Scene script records
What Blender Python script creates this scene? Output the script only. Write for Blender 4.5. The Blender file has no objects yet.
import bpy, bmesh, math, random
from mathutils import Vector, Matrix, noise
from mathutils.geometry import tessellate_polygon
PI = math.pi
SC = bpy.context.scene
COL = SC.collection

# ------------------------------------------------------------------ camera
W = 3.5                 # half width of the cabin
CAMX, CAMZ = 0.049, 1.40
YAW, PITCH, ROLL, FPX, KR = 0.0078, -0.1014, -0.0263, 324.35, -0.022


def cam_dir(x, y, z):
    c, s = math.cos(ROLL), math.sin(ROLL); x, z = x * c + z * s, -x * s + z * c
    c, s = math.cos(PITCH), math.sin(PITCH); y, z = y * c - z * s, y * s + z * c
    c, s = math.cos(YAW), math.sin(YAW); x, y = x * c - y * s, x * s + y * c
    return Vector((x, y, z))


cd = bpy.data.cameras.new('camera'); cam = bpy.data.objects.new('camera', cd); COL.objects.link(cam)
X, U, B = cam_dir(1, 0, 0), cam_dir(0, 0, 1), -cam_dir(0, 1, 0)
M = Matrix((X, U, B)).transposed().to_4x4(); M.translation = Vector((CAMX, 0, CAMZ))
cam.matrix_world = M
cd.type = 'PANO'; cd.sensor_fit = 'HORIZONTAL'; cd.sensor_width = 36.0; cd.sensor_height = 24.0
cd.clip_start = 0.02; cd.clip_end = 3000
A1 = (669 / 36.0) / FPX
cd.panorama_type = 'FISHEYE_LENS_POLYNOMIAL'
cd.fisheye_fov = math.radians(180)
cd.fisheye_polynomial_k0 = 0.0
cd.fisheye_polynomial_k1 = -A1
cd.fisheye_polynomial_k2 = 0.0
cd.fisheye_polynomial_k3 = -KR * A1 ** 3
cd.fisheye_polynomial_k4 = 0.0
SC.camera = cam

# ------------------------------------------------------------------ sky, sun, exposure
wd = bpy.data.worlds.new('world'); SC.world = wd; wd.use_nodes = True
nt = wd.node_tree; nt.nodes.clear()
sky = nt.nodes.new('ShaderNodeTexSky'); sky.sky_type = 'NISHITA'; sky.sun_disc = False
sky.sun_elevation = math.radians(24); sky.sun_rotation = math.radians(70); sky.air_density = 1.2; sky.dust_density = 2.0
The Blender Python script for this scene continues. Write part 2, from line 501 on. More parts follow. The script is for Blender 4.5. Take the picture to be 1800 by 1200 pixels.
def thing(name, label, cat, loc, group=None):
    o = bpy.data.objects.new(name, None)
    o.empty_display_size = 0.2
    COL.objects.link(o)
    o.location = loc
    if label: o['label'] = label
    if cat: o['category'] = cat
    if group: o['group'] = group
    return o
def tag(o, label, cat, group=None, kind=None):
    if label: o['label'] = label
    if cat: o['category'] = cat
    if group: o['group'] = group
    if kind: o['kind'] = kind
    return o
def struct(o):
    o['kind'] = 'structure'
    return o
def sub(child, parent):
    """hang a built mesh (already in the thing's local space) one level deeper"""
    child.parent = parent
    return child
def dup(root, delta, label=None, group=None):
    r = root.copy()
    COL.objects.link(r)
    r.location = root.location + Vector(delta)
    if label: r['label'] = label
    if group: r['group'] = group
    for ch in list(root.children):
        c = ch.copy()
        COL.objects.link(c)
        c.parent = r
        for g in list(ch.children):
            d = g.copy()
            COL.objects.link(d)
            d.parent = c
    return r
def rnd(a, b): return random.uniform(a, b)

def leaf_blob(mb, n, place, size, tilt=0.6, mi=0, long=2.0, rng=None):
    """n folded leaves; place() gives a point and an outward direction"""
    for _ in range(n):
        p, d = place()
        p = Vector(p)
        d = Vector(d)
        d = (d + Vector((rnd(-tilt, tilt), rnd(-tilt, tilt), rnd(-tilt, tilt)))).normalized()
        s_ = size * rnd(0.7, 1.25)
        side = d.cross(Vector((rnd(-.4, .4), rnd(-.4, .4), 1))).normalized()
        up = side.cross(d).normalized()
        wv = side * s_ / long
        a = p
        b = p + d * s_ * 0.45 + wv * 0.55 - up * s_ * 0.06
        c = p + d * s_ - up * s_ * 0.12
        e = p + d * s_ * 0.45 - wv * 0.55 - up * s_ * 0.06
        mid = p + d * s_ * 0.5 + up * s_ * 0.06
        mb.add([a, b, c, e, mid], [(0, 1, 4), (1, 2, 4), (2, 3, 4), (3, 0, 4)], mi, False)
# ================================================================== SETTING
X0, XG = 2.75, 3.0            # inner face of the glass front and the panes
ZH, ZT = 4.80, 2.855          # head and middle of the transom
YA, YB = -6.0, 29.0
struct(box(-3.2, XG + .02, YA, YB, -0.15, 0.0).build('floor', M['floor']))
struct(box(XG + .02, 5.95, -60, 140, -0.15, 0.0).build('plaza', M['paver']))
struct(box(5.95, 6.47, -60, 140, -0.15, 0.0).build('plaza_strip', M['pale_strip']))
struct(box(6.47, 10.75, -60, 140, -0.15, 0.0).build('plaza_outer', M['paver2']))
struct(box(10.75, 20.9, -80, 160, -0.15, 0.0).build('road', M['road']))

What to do
Quote the material exactly, leaving nothing out.

Correct response
What Blender Python script creates this scene? Output the script only. Write for Blender 4.5. The Blender file has no objects yet.
import bpy, bmesh, math, random
from mathutils import Vector, Matrix, noise
from mathutils.geometry import tessellate_polygon
PI = math.pi
SC = bpy.context.scene
COL = SC.collection

# ------------------------------------------------------------------ camera
W = 3.5                 # half width of the cabin
CAMX, CAMZ = 0.049, 1.40
YAW, PITCH, ROLL, FPX, KR = 0.0078, -0.1014, -0.0263, 324.35, -0.022


def cam_dir(x, y, z):
    c, s = math.cos(ROLL), math.sin(ROLL); x, z = x * c + z * s, -x * s + z * c
    c, s = math.cos(PITCH), math.sin(PITCH); y, z = y * c - z * s, y * s + z * c
    c, s = math.cos(YAW), math.sin(YAW); x, y = x * c - y * s, x * s + y * c
    return Vector((x, y, z))


cd = bpy.data.cameras.new('camera'); cam = bpy.data.objects.new('camera', cd); COL.objects.link(cam)
X, U, B = cam_dir(1, 0, 0), cam_dir(0, 0, 1), -cam_dir(0, 1, 0)
M = Matrix((X, U, B)).transposed().to_4x4(); M.translation = Vector((CAMX, 0, CAMZ))
cam.matrix_world = M
cd.type = 'PANO'; cd.sensor_fit = 'HORIZONTAL'; cd.sensor_width = 36.0; cd.sensor_height = 24.0
cd.clip_start = 0.02; cd.clip_end = 3000
A1 = (669 / 36.0) / FPX
cd.panorama_type = 'FISHEYE_LENS_POLYNOMIAL'
cd.fisheye_fov = math.radians(180)
cd.fisheye_polynomial_k0 = 0.0
cd.fisheye_polynomial_k1 = -A1
cd.fisheye_polynomial_k2 = 0.0
cd.fisheye_polynomial_k3 = -KR * A1 ** 3
cd.fisheye_polynomial_k4 = 0.0
SC.camera = cam

# ------------------------------------------------------------------ sky, sun, exposure
wd = bpy.data.worlds.new('world'); SC.world = wd; wd.use_nodes = True
nt = wd.node_tree; nt.nodes.clear()
sky = nt.nodes.new('ShaderNodeTexSky'); sky.sky_type = 'NISHITA'; sky.sun_disc = False
sky.sun_elevation = math.radians(24); sky.sun_rotation = math.radians(70); sky.air_density = 1.2; sky.dust_density = 2.0
The Blender Python script for this scene continues. Write part 2, from line 501 on. More parts follow. The script is for Blender 4.5. Take the picture to be 1800 by 1200 pixels.
def thing(name, label, cat, loc, group=None):
    o = bpy.data.objects.new(name, None)
    o.empty_display_size = 0.2
    COL.objects.link(o)
    o.location = loc
    if label: o['label'] = label
    if cat: o['category'] = cat
    if group: o['group'] = group
    return o
def tag(o, label, cat, group=None, kind=None):
    if label: o['label'] = label
    if cat: o['category'] = cat
    if group: o['group'] = group
    if kind: o['kind'] = kind
    return o
def struct(o):
    o['kind'] = 'structure'
    return o
def sub(child, parent):
    """hang a built mesh (already in the thing's local space) one level deeper"""
    child.parent = parent
    return child
def dup(root, delta, label=None, group=None):
    r = root.copy()
    COL.objects.link(r)
    r.location = root.location + Vector(delta)
    if label: r['label'] = label
    if group: r['group'] = group
    for ch in list(root.children):
        c = ch.copy()
        COL.objects.link(c)
        c.parent = r
        for g in list(ch.children):
            d = g.copy()
            COL.objects.link(d)
            d.parent = c
    return r
def rnd(a, b): return random.uniform(a, b)

def leaf_blob(mb, n, place, size, tilt=0.6, mi=0, long=2.0, rng=None):
    """n folded leaves; place() gives a point and an outward direction"""
    for _ in range(n):
        p, d = place()
        p = Vector(p)
        d = Vector(d)
        d = (d + Vector((rnd(-tilt, tilt), rnd(-tilt, tilt), rnd(-tilt, tilt)))).normalized()
        s_ = size * rnd(0.7, 1.25)
        side = d.cross(Vector((rnd(-.4, .4), rnd(-.4, .4), 1))).normalized()
        up = side.cross(d).normalized()
        wv = side * s_ / long
        a = p
        b = p + d * s_ * 0.45 + wv * 0.55 - up * s_ * 0.06
        c = p + d * s_ - up * s_ * 0.12
        e = p + d * s_ * 0.45 - wv * 0.55 - up * s_ * 0.06
        mid = p + d * s_ * 0.5 + up * s_ * 0.06
        mb.add([a, b, c, e, mid], [(0, 1, 4), (1, 2, 4), (2, 3, 4), (3, 0, 4)], mi, False)
# ================================================================== SETTING
X0, XG = 2.75, 3.0            # inner face of the glass front and the panes
ZH, ZT = 4.80, 2.855          # head and middle of the transom
YA, YB = -6.0, 29.0
struct(box(-3.2, XG + .02, YA, YB, -0.15, 0.0).build('floor', M['floor']))
struct(box(XG + .02, 5.95, -60, 140, -0.15, 0.0).build('plaza', M['paver']))
struct(box(5.95, 6.47, -60, 140, -0.15, 0.0).build('plaza_strip', M['pale_strip']))
struct(box(6.47, 10.75, -60, 140, -0.15, 0.0).build('plaza_outer', M['paver2']))
struct(box(10.75, 20.9, -80, 160, -0.15, 0.0).build('road', M['road']))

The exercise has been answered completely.